MERKEZ BANKASI BAŞKANI'NIN GÖREVDEN ALINMASI
Merkez Bankası Başkanlığı'ndaki değişikliği eleştiren Kılıçdaroğlu, "Neredeyse her hafta bir Merkez Bankası Başkanı değişiyor. Ne oluyor Allah aşkına?" dedi.
"Şimdi bir vurgunun hikâyesini anlatacağım. 20-27 Mart arası. Bütün rakamlar devletin rakamları. Hepsi hazineden alınan rakamlar" diyen Kılıçdaroğlu, "Neden sık sık Merkez Bankası Başkanı değişti? Cumhurbaşkanının baş danışmanı Cemile Ertem 'Belki ekonomi dışı bir beyin jimnastiği olabilir' diyor. Ne demek beyin jimnastiği? Devlet bilgiyle yönetilir dedik. Merkezi yönetimin dış borcu, 20 Mart'ta dolar kuru 7.28'di o ara. 765 milyar 800 milyon lira merkezi yönetimin dış borcu var. 27 Mart'ta 841 milyar 600 milyon liraya. Dolar kurunu 8 liradan aldık, bugün 8 lirayı da aştık. Merkezi yönetimin dış borcu sadece 7 günde 75 milyar 800 milyon lira arttı. 7 günde bu milletin sırtına yüklenen yük 77 milyar 800 milyon lira arttı. Kim ödeyecek? Saraydakiler mi? Hayır efendim. İşte o çöpten kağıt toplayanlar, esnaf, manav, bakkal, kasap ödeyecek. Bu merkezi hükümet. Reel sektörün dış borcu bir haftada yaklaşık 126 milyar arttı" dedi.
KÜRŞAT AYVATOĞLU TEPKİSİ
Eski AK Parti Genel Merkez çalışanı Kürşat Ayvatoğlu'nun kokain kullanırken çekilen görüntüleri sonrası başlayan tartışmalara da değinen CHP lideri Kılıçdaroğlu, ""Bir tarafta zevki sefa olan AK Partili gençler var. Altlarında lüks arabalar, vurgun deseniz gırla gidiyor. E ben de yapayım diyor. Ben de malı götürürsen ben de yükselirim diyor. Buradan kokain, şeker falan bunlardan söz etmek istemiyorum. Allah şifalar versin inşallah sağlığına kavuşur ama ortaya çıkan tablo bizim değerlerimizle barışık bir tablo değildir. Ortaya çıkan tepeden tırnağa bir vurgun tablosudur" diye konuştu.

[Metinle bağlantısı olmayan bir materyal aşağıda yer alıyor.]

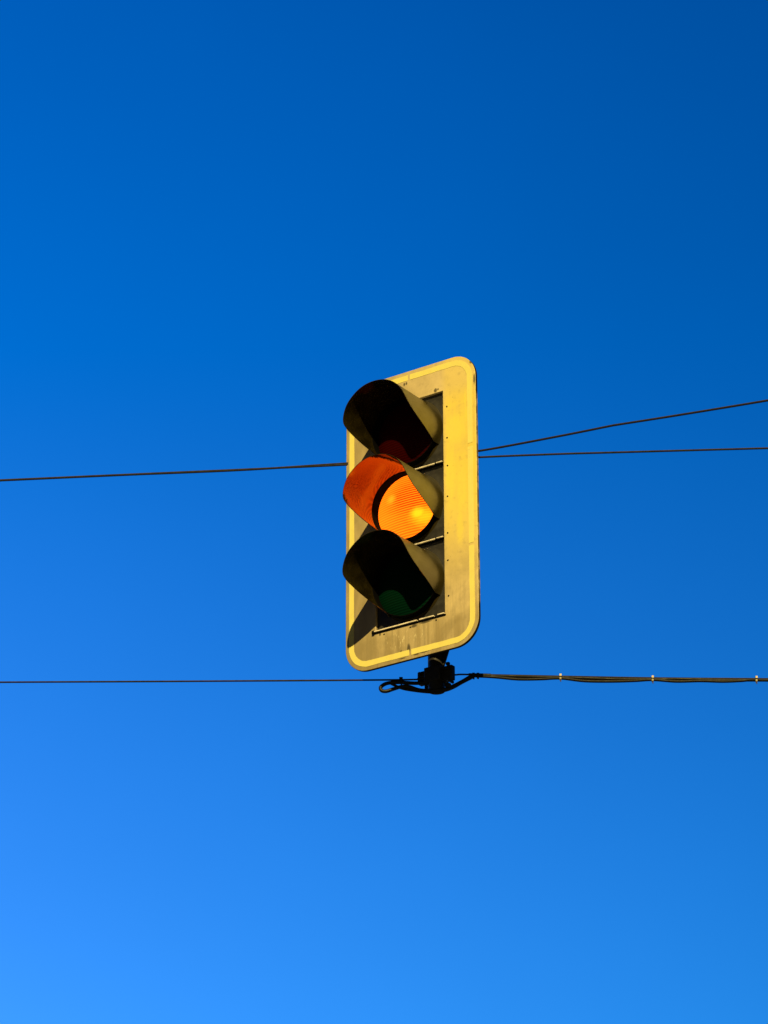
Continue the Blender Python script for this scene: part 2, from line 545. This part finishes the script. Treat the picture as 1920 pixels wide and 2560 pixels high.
def lens_bm(r=0.1280, y=-0.014, dome=0.022):
    bm = bmesh.new()
    NR, NA = 14, 64
    c = bm.verts.new((UO, y - dome, 0)); prev = None
    for k in range(1, NR + 1):
        f = k / NR
        yy = y - dome * (1 - f ** 2.2)
        ring = [bm.verts.new((UO + r * f * math.cos(2 * math.pi * i / NA), yy, r * f * math.sin(2 * math.pi * i / NA))) for i in range(NA)]
        for i in range(NA):
            if prev is None: bm.faces.new((c, ring[i], ring[(i + 1) % NA]))
            else: bm.faces.new((prev[i], ring[i], ring[(i + 1) % NA], prev[(i + 1) % NA]))
        prev = ring
    back = [bm.verts.new((v.co.x, y + 0.014, v.co.z)) for v in prev]
    for i in range(NA): bm.faces.new((prev[i], back[i], back[(i + 1) % NA], prev[(i + 1) % NA]))
    return bm


def ring_bm(ro, ri, y0, y1, NA=64, a0=0.0, a1=360.0):
    bm = bmesh.new()
    rows = []
    for i in range(NA):      # the collar is deep at the upper left and runs out towards the lower right
        a = 2 * math.pi * i / NA
        k = 0.5 + 0.5 * math.cos(a - math.radians(150))
        yy = y1 * k + (-0.016) * (1 - k)
        prof = [(ro, y0), (ro, yy), (ri, yy), (ri, y0)]
        rows.append([bm.verts.new((UO + r * math.cos(a), y, r * math.sin(a))) for r, y in prof])
    for i in range(NA):
        a, b = rows[i], rows[(i + 1) % NA]
        for k in range(4): bm.faces.new((a[k], a[(k + 1) % 4], b[(k + 1) % 4], b[k]))
    return bm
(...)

Kılıçdaroğlu, "Bütün gençlere sesleniyorum. Sizler hem Türkiye Cumhuriyeti devletinin bugün hem de yarınısınız. Bütün gençlerle gurur ve onur duyuyoruz. Ahlaklı, ülkesini seven gençlerle. Öyle bir tablo inşa ettiler ki gençler gelecekelerini neredeyse yurt dışında arayacaklar. Bunun hesabını soracağız. Sormak zorundayız. Bu çocuğu bu hale kimler getirdi, kimler görmedi. Hesabını sormak zorundayız. Bütün gençlere şunu söylemek isterim, sizden çalınan her şeyi onlardan alıp size iade edeceğiz, bu rezaleti telafi edeceğim, hakkınızı teslim edeceğim size" dedi.